Anyway, there are ways and reasons for conlangs to exist, and goals to set down, though examples exist to demonstrate where people need to be careful.

If creating a tabletop RPG, it might be best to include multiple conlangs. I mean, "Old and/or Middle English", "Elvish", and other familiar fantasy languages are common throughout several D&D campaigns, even the campaign in Dungeons, Dragons, and Dames. I mean, the LotR books do it. So do the Dune books(maybe). Other worldbuilding projects also practice this multi-lingual inclusion.

Biblaridion's conworld now includes Oqolaawak, which is similar to Native American, Polynesian, and East Asian languages.

Nekāchti, which is similar to Latin.

Edun, which might be like Germanic languages(including English), though less fusional.

Ilothwii, which is like the Eskaleut family of languages.
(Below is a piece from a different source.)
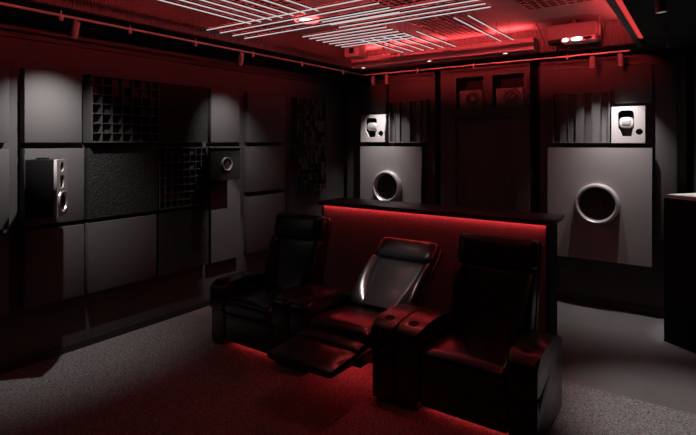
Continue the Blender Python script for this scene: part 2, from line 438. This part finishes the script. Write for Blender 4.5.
# ------------------------------------------------------------------ bar behind the chairs
def bar():
    X0, X1, Y0, Y1, H = -3.21, -0.935, 4.0, 4.42, 1.10
    t = thing('bar_counter', 'long black bar counter with red glowing front behind the recliners', 'bar', ((X0+X1)/2, (Y0+Y1)/2, 0))
    hx = (X1-X0)/2; hy = (Y1-Y0)/2
    MB().box(-hx, hx, -hy, hy, H-0.04, H, 0.004).build('top_slab', M['barwood'], t)
    MB().box(-hx+0.025, hx-0.05, -hy+0.07, -hy+0.10, 0, H-0.04).build('front_panel', M['barfront'], t)
    MB().box(hx-0.05, hx-0.02, -hy+0.025, hy-0.16, 0, H-0.04).build('end_panel', M['black'], t)
    MB().box(-hx+0.01, -hx+0.025, -hy+0.06, hy-0.16, 0, H-0.04).build('end_panel', M['black'], t)
    MB().box(-hx+0.03, hx-0.055, -hy+0.040, -hy+0.060, H-0.0432, H-0.0402).build('led_strip', M['redbar'], t)
bar()

# counter at the right
def counter():
    o = Vector((-0.272, 5.06, 0)); a = math.atan2(-0.60, 0.883)
    t = thing('side_counter', 'tall dark counter with glossy white top at the right edge', 'counter', o, a)
    MB().box(0.0, 1.1, 0.0, 0.62, 0, 1.225).build('body', M['black'], t)
    MB().box(-0.004, 1.1, -0.004, 0.62, 1.225, 1.252, 0.003).build('top', M['white'], t)
counter()

# ------------------------------------------------------------------ recliners
def arm_top(y):
    pts = [(0.0, 0.470), (0.012, 0.500), (0.035, 0.516), (0.10, 0.530), (0.20, 0.540), (0.30, 0.540), (0.40, 0.530), (0.50, 0.510), (0.58, 0.480), (0.61, 0.455)]
    for (a, za), (b, zb) in zip(pts, pts[1:]):
        if a <= y <= b: return za+(zb-za)*(y-a)/(b-a)
    return pts[-1][1]
def recliner(label, reclined, cx, y0=2.78):
    t = thing('recliner', label, 'recliner', (cx, y0, 0.012), group='row of black leather recliners')
    zo = -0.012
    Z = Matrix.Translation((0, 0, zo))
    sw = 0.27
    # seat
    def seat_fn(u, v, k, p):
        puff = 0.022*(1-u*u)*(1-v*v) if k > 0 else 0
        return (p.x, p.y, p.z+puff*(1 if k > 0 else 0) - (0.03*max(0, v) if k > 0 else 0))
    if not reclined:
        MB().cushion((0.54, 0.52, 0.135), 0.045, seat_fn, Matrix.Translation((0, 0.25, 0.355+zo))).build('seat_cushion', M['leather'], t)
        MB().box(-sw, sw, 0.015, 0.55, 0.065+zo, 0.29+zo, 0.012, 3).build('front_board', M['leather'], t)
        MB().box(-sw+0.005, sw-0.005, -0.004, 0.03, 0.275+zo, 0.295+zo, 0.008, 3).build('front_seam_roll', M['leather'], t)
    else:
        MB().cushion((0.53, 0.56, 0.13), 0.045, seat_fn, Matrix.Translation((0, 0.27, 0.365+zo)) @ Matrix.Rotation(R(-3), 4, 'X')).build('seat_cushion', M['leather'], t)
        MB().box(-sw+0.02, sw-0.02, 0.44, 0.60, 0.0, 0.28+zo, 0.012, 3).build('front_board', M['black'], t)
        def pad_fn(u, v, k, p): return (p.x, p.y, p.z+0.012*(1-u*u)*(1-v*v)*(1 if k > 0 else 0))
        fr = MB().cushion((0.53, 0.30, 0.055), 0.024, pad_fn, Matrix.Translation((0, -0.275, 0.325+zo)) @ Matrix.Rotation(R(4), 4, 'X'), 8).build('footrest', M['leather'], t)
        MB().cushion((0.53, 0.115, 0.06), 0.026, pad_fn, Matrix.Translation((0, -0.075, 0.352+zo)) @ Matrix.Rotation(R(6), 4, 'X'), 8).build('footrest_roll', M['leather'], t)
        lk = MB()
        for sx in (-1, 1):
            lk.box(sx*0.20-0.006, sx*0.20+0.006, -0.30, 0.12, 0.255+zo, 0.285+zo)
            lk.box(sx*0.235-0.04, sx*0.235+0.025, -0.10, 0.0, 0.245+zo, 0.257+zo)
        lk.box(-0.20, 0.20, -0.02, 0.0, 0.262+zo, 0.278+zo)
        lk.build('footrest_linkage', M['steel'], t)
    # plinth feet and red glow strip
    MB().box(-sw, sw, 0.46 if reclined else 0.14, 0.60, 0.0, 0.065+zo).build('plinth', M['black'], t)
    if reclined: MB().box(-0.20, 0.20, 0.25, 0.29, 0.262, 0.270).build('led_strip', M['redglow'], t)
    else: MB().box(-sw+0.02, sw-0.02, 0.115, 0.138, 0.03, 0.048).build('led_strip', M['redled'], t)
    # arms
    for s in (-1, 1):
        a0, a1 = (0.273, 0.441) if s > 0 else (-0.441, -0.273)
        top = [(y, arm_top(y)+zo) for y in (0.0, 0.012, 0.035, 0.07, 0.10, 0.15, 0.20, 0.25, 0.30, 0.35, 0.40, 0.45, 0.50, 0.54, 0.58, 0.61)]
        bot = [(0.62, 0.43), (0.50, 0.415), (0.38, 0.395), (0.26, 0.37), (0.15, 0.34), (0.07, 0.315), (0.02, 0.305), (0.0, 0.315)]
        prof = top + [(y, z+zo) for y, z in bot]
        arm = MB().prism([(y-0.008, z) for y, z in prof], 'x', a0, a1, 0.020, 4).build('armrest', M['leather'], t, angle=50)
        lower = [(0.012, 0.03), (0.012, 0.30), (0.07, 0.308), (0.15, 0.333), (0.26, 0.363), (0.38, 0.388), (0.50, 0.408), (0.60, 0.42), (0.60, 0.03)]
        MB().prism([(y, z+zo) for y, z in lower], 'x', a0+0.006, a1-0.006, 0.008, 2).build('arm_panel', M['leather'], t, angle=50)
        MB().box(a0+0.03, a1-0.03, 0.04, 0.56, 0.0, 0.03+zo+0.001).build('arm_foot', M['black'], t)
        yc = 0.115; zc = arm_top(yc)+zo
        sl = math.atan2(arm_top(yc+0.03)-arm_top(yc-0.03), 0.06)
        mx = Matrix.Translation(((a0+a1)/2, yc-0.008, zc)) @ Matrix.Rotation(sl, 4, 'X')
        MB().lathe([(0.0, 0.0015), (0.034, 0.0015)], mx, 28).build('cup_well', M['black'], arm)
        MB().lathe([(0.033, 0.0012), (0.034, 0.0025), (0.036, 0.0025), (0.037, 0.0)], mx, 28).build('cup_rim', M['plastic'], arm)
    # back, local frame: x across, y = v up along the back, z = w towards the sitter
    th = R(50.5 if reclined else 14.5)
    py, pz = (0.545, 0.385) if reclined else (0.50, 0.37)
    Bm = Matrix.Translation((0, py, pz+zo)) @ Matrix(((1, 0, 0), (0, math.sin(th), -math.cos(th)), (0, math.cos(th), math.sin(th)))).to_4x4()
    V = 0.70
    # shell: side outline extruded, wide at the headrest, slightly waisted
    def shell_fn(u, v, k, p):
        wst = 1.0 + 0.03*abs(v)
        return (p.x*wst, p.y, p.z)
    MB().cushion((0.55, V+0.06, 0.09), 0.035, shell_fn, Bm @ Matrix.Translation((0, V/2-0.03, -0.065))).build('back_shell', M['leather'], t)
    def head_fn(u, v, k, p):
        f = 0.012*(1-v*v)*(1-u**4) if k > 0 else 0
        return (p.x, p.y, p.z+f)
    MB().cushion((0.548, 0.215, 0.125), 0.045, head_fn, Bm @ Matrix.Translation((0, V-0.105, 0.0))).build('headrest', M['leather'], t)
    def inner(v): return 0.155 + 0.055*v + 0.022*math.cos(v*math.pi/2)*(1 if v > -1 else 0)
    def centre_fn(u, v, k, p):
        x = u*(inner(v)+0.03)
        f = (0.012*(1-v*v)*(1-u*u) + 0.055*max(0, -v)**2) if k > 0 else 0
        return (x, p.y, p.z+f)
    MB().cushion((0.46, 0.50, 0.07), 0.02, centre_fn, Bm @ Matrix.Translation((0, 0.245, -0.015))).build('centre_cushion', M['leather'], t)
    for s in (-1, 1):
        def bol_fn(u, v, k, p, s=s):
            # side wing: thin under the headrest, wide at the seat, curving forward towards its outer edge
            q = (u*s+1)/2
            a = inner(v); b = 0.274
            x = s*(a+(b-a)*q)
            taper = math.cos(v*math.pi/2*0.9)**0.6
            z = p.z + ((0.052*taper*math.sin(min(1, q*1.25)*math.pi/2)) if k > 0 else 0)
            return (x, p.y, z)
        MB().cushion((0.14, 0.50, 0.085), 0.03, bol_fn, Bm @ Matrix.Translation((0, 0.245, -0.01))).build('side_bolster', M['leather'], t)
    return t
left = recliner('upright black leather recliner nearest the left wall', False, -2.95)
recliner('middle black leather recliner leaned back with footrest raised', True, -2.057)
right = copy_tree(left)
right.location = (-1.163, 2.78, 0.012)
right['label'] = 'upright black leather recliner in front of the right end of bar'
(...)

Two conlangs are in the process of being revised, though Biblaridion has other projects to get done. Anyway, I plan on, when he gets around to writing his story and when I recruit attorneys, adapting his story into a series, and I have ideas for unique options of cast members. They'll need to learn Biblaridion's conlangs though. Anyway, he fleshed out some aspects of his conworld.
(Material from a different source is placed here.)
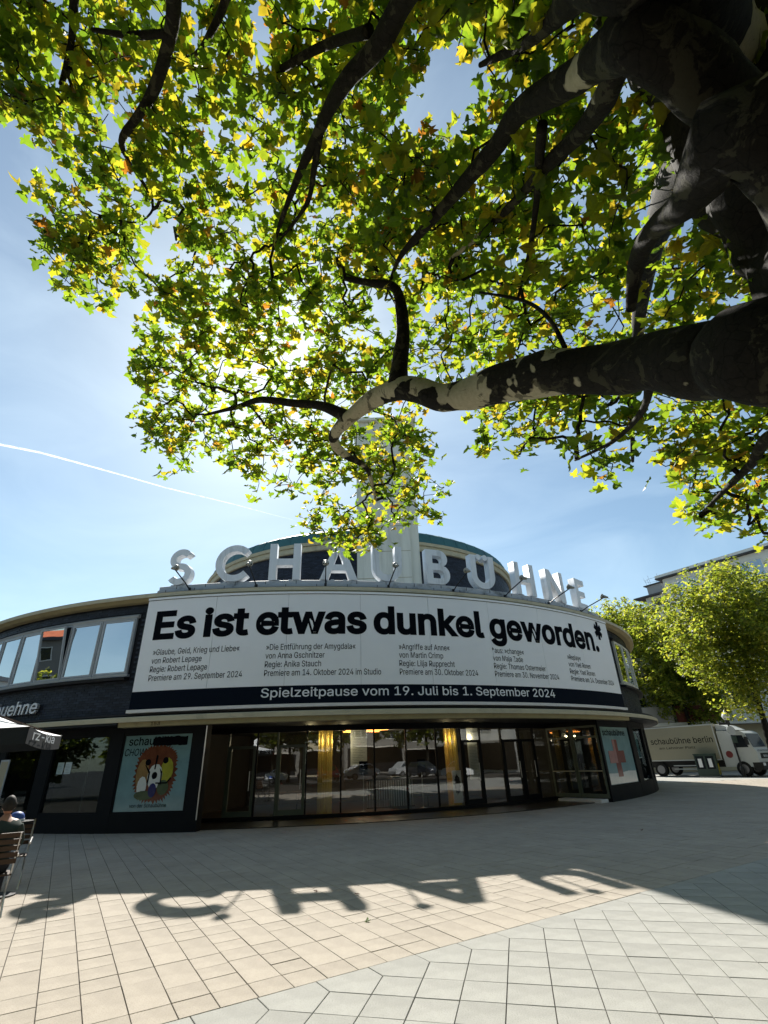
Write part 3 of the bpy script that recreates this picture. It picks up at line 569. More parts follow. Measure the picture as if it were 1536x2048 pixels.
for k in range(len(edges)-1):
    a_, c_ = edges[k], edges[k+1]; fw = 0.10 if k not in doors else 0.16
    f = MB(); M_ = math.degrees(0.025/GR_); fm = doors.get(k, 'frame_dark')
    f.ring([(GR_+0.04, 0.131), (GR_+0.04, 2.719), (GR_-0.04, 2.719), (GR_-0.04, 0.131)], a_-M_*0.0, a_+2*M_, 1)
    if k in doors:
        dw = math.degrees(0.09/GR_); f.ring([(GR_+0.05, 0.14), (GR_+0.05, 2.30), (GR_-0.03, 2.30), (GR_-0.03, 0.14)], a_+2.4*M_, a_+2.4*M_+dw, 1); f.ring([(GR_+0.05, 0.14), (GR_+0.05, 2.30), (GR_-0.03, 2.30), (GR_-0.03, 0.14)], c_-0.6*M_-dw, c_-0.6*M_, 1)
        f.ring([(GR_+0.05, 2.21), (GR_+0.05, 2.30), (GR_-0.03, 2.30), (GR_-0.03, 2.21)], a_+2.4*M_+dw, c_-0.6*M_-dw, 3); f.ring([(GR_+0.05, 0.14), (GR_+0.05, 0.30), (GR_-0.03, 0.30), (GR_-0.03, 0.14)], a_+2.4*M_+dw, c_-0.6*M_-dw, 3)
        fo = f.build('door', fm, theatre)
        hb = MB(); hb.tube([CP(c_-3.2*M_-dw, GR_+0.09, 0.9), CP(c_-3.2*M_-dw, GR_+0.09, 1.5)], 0.014, 8); hb.build('handle', 'steel', fo)
    else: fo = f.build('window', fm, theatre)
    p = MB(); tw = rng.uniform(-0.010, 0.010)
    q = [CP(a_+2*M_, GR_+tw, 0.14), CP(c_, GR_-tw, 0.14), CP(c_, GR_-tw, 2.71), CP(a_+2*M_, GR_+tw, 2.71)]; q += [(x, y+0.01, z) for x, y, z in q]
    p.add(q, [(0, 1, 2, 3), (7, 6, 5, 4), (0, 4, 5, 1), (1, 5, 6, 2), (2, 6, 7, 3), (3, 7, 4, 0)]); p.build('pane', 'entrance_glass', fo)
# interior
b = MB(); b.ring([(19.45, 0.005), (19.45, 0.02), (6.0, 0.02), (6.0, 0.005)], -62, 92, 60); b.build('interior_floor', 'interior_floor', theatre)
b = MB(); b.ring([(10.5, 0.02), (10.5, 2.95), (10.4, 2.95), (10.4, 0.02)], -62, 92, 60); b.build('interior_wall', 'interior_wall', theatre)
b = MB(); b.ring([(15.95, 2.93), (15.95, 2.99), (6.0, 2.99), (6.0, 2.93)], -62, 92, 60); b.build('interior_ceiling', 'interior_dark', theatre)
for ta in (-33.5, -15.5, 41.6, 51.4, 58.8, -19.8, -11.9):
    b = MB(); A, B = CP(ta, 19.49, 0), CP(ta, 10.6, 0); n_ = Vector((B[1]-A[1], -(B[0]-A[0]), 0)).normalized()*0.06
    q = [(A[0], A[1], .021), (B[0], B[1], .021), (B[0]+n_.x, B[1]+n_.y, .021), (A[0]+n_.x, A[1]+n_.y, .021)]; b.add(q+[(x, y, 2.92) for x, y, z in q], [(3, 2, 1, 0), (4, 5, 6, 7), (0, 1, 5, 4), (1, 2, 6, 5), (2, 3, 7, 6), (3, 0, 4, 7)]); b.build('interior_partition', 'interior_dark', theatre)
for k in range(16):
    b = MB(); t_ = 11.6+(k % 8)*0.72; R_ = 15.3-1.1*(k//8)+0.15*((k*5) % 3); b.cyl(CP(t_, R_, 2.80), 0.17, 0.03, 16); b.build('ceiling_lamp', 'lamp_orange', theatre)
# golden columns inside the foyer, with their own lights
def fluted(mb, c, r, z0, z1, n=18):
    vs_ = []; k = n*4
    for z in (z0, z1):
        for i in range(k):
            a = 2*math.pi*i/k; rr = r*(1-0.10*(i % 4 in (0, 1))); vs_.append((c[0]+rr*math.cos(a), c[1]+rr*math.sin(a), z))
    mb.add(vs_, [(i, (i+1) % k, k+(i+1) % k, k+i) for i in range(k)]+[tuple(range(k, 2*k))])
for t_, R_ in ((7.9, 16.3), (27.6, 15.6)):
    b = MB(); c = CP(t_, R_, 0); fluted(b, c, 0.27, 0.02, 2.92); b.build('golden_column', 'gold', theatre)
    for sgn in (-1, 1):
        ld = bpy.data.lights.new('column_light', 'POINT'); ld.energy = 9; ld.color = (1, 0.78, 0.42); ld.shadow_soft_size = 0.08
        lo = bpy.data.objects.new('column_light', ld); COL.objects.link(lo); lo.location = CP(t_+sgn*2.0, R_+0.62, 2.45)
for t_, R_, e_ in ((14.5, 14.0, 60), (0.5, 14.5, 35), (21, 13.0, 40), (35, 15, 25)):
    ld = bpy.data.lights.new('foyer_light', 'POINT'); ld.energy = e_*0.4; ld.color = (1, 0.80, 0.55); ld.shadow_soft_size = 0.15
    lo = bpy.data.objects.new('foyer_light', ld); COL.objects.link(lo); lo.location = CP(t_, R_, 2.45)

# ------------------------------------------------------------------ auditorium drum and fin
DC = (-1.93, 35.9); DR = 10.97
drum = thing('auditorium_drum', 'dark brick drum with cream band and green copper roof behind the sign', 'building', (DC[0], DC[1], 7.3))
b = MB(); b.ring([(DR-0.18, 7.2), (DR-0.18, 12.45), (0.01, 12.45), (0.01, 7.2)], -180, 180, 160, c=DC); b.build('wall', 'mortar', drum)
bk = MB(); rl = []; brick_ring(bk, DR-0.18, -68, 80, 7.3, 12.1, DC, [], bl=0.24, rl=rl); bk.build('brickwork', 'clinker', drum, kind='stuff', attr={'rnd': rl})
b = MB(); b.ring([(DR-0.05, 12.12), (DR-0.02, 12.20), (DR-0.02, 12.42), (DR-0.25, 12.42), (DR-0.25, 12.12)], -180, 180, 160, c=DC); b.build('cornice', 'cream_render', drum)
b = MB(); b.ring([(DR+0.06, 12.43), (DR+0.10, 12.60), (DR+0.05, 12.62), (DR-0.15, 12.62), (DR-0.15, 12.43)], -180, 180, 160, c=DC); b.build('gutter', 'cream_render', drum)
b = MB(); b.ring([(DR-0.02, 12.63), (DR-0.25, 13.28), (DR-0.6, 13.50), (0.01, 14.6), (0.01, 12.63)], -180, 180, 160, c=DC); b.build('roof', 'copper_green', drum)
for t_ in np.arange(-76, 88, 4.8):
    b = MB(); b.ring([(DR-0.008, 12.64), (DR-0.236, 13.285), (DR-0.595, 13.512), (DR-0.9, 13.5), (DR-0.3, 12.7)], t_, t_+0.10, 1, c=DC); b.build('roof_seam', 'copper_green', drum)
fin = thing('tall_fin', 'tall cream rendered slab tower rising behind the letter U', 'tower', (0, 25.2, 7.3))
FX0, FX1, FY0, FY1, FZ = -1.52, 1.86, 24.55, 29.6, 20.25
b = MB(); b.box(((FX0+FX1-0.5)/2, (FY0+FY1)/2, (7.2+FZ)/2), (FX1-FX0-0.5, FY1-FY0, FZ-7.2)); b.build('wall', 'fin_render', fin)
b = MB(); b.box((FX1-0.245, (FY0+FY1)/2+0.3, (7.2+FZ)/2), (0.49, FY1-FY0, FZ-7.2-0.1)); b.build('side_pilaster', 'fin_render', fin)
b = MB(); b.box(((FX0+FX1)/2, (FY0+FY1)/2, FZ+0.09), (FX1-FX0+0.5, FY1-FY0+0.5, 0.18)); b.build('coping', 'fin_render', fin)
for k in range(8):
    b = MB(); b.box(((FX0+FX1-0.5)/2, FY0-0.004, 8.7+k*1.5), (FX1-FX0-0.52, 0.012, 0.02)); b.build('panel_joint', 'soffit_render', fin)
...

And he would eventually reveal an important piece of the conworld.

Anyway, for my RPG conworld for that crossover RP, I'm thinking of overlapping the map of the Refugium with a map of what the world was thought to have looked like during the periods of Old English or Middle English.

I'm not a flat-earther, though if I was making it flat in ways similar yet different from the Refugium, I might need some trial and error, even when taking advice from Edgar.

When the map is created, I'd need to figure out which animals should inhabit the custom world, even compared to many D&D worlds. And where to locate the speakers of the protolangs.